Some, like Tendulkar, fulfilled every promise and more. Others, including Prithvi Shaw, announced themselves with promise but found sustaining that trajectory at the highest level far more challenging, illustrating that early success guarantees neither longevity nor fulfilment.
For Swaminathan, the responsibility extends well beyond the athlete. She believes parents, coaches and sporting systems must remember that children process success and failure differently from adults.
"I've worked quite a bit with parents and coaches. I believe in creating environments where athletes can thrive, where children can actually thrive. Somewhere something gets lost in communication. We end up talking to children like we would talk to a 20-year-old or a 30-year-old. But we forget that they're actually 15-year-olds," she said.
She recalls one young athlete telling her: "He said 'Ma'am, I'm confused whether my parents are happy or not happy. If I play well, sometimes they're angry. If I don't play well, sometimes they tell me I've done really well. I'm not able to understand'." Such moments, she says, underline how easily adults can forget that adolescence is itself a period of emotional discovery.
Equally important, she argues, is allowing youngsters to experience emotions rather than shielding them from every disappointment.
"If a child is feeling sad, maybe learning how to use that emotion while performing... knowing how to reflect is a big tool. People think it's wrong to have emotions or to be sensitive. But emotions exist for a reason. They can become the biggest teachers." None of this diminishes the achievements of someone like Sooryavanshi. Nor does it argue that exceptional youngsters should be denied opportunities simply because they are young.
In a recent column for 'ESPNCricinfo', former South African cricketer, Daryll Cullinan, who himself started his first class career at a very young age, talks about the pitfalls of pitching young talents into the mainstream too early..
"In my view he (Sooryavanshi) should be at home preparing for his exams, playing gully cricket with his mates, and being a young boy while he still has the chance.
"That does not mean ignoring his talent. It means understanding that the talent will only be truly served if the person carrying it is allowed to grow whole," he wrote.
Former left arm spinner Maninder Singh, who made his debut for India at 17, believes self-discipline and performance are the key factors to retain place in the team.
"I was dropped after my first two tours as in eight Tests, I picked five wickets.
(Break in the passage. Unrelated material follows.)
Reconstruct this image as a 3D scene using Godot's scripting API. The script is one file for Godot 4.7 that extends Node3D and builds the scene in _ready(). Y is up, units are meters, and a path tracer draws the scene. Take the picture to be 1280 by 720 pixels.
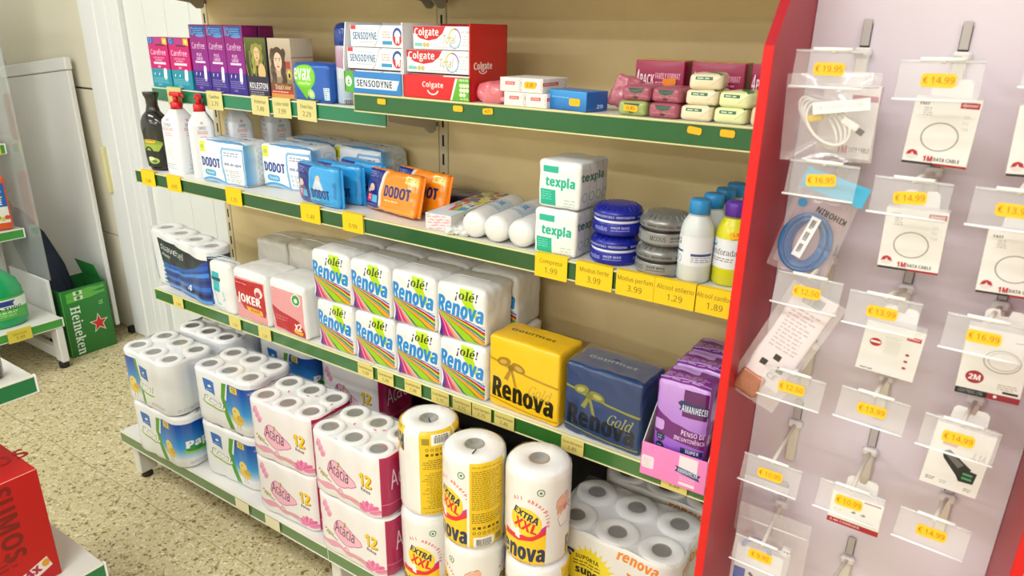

I had no one to blame. Yes, umpiring was horrible in Pakistan and also the West Indies but that's not all. I didn't play well and I had to make way," Maninder told PTI, recalling his early days in international cricket.
"Of course there was a support system back then also. There were people who came and told me 'Listen Manni, you need to work harder'. If I have to blame anyone it will be myself. Now there is a better support system that is working for players," he said.
If anything, the emergence of such rare talent is something every sporting nation celebrates. The challenge is ensuring that systems evolve as rapidly as the prodigies they embrace.
For every record broken by an extraordinary teenager, there remains a quieter responsibility shared by everyone around them -- to remember that before becoming the country's newest sporting star, they are, first and foremost, still children.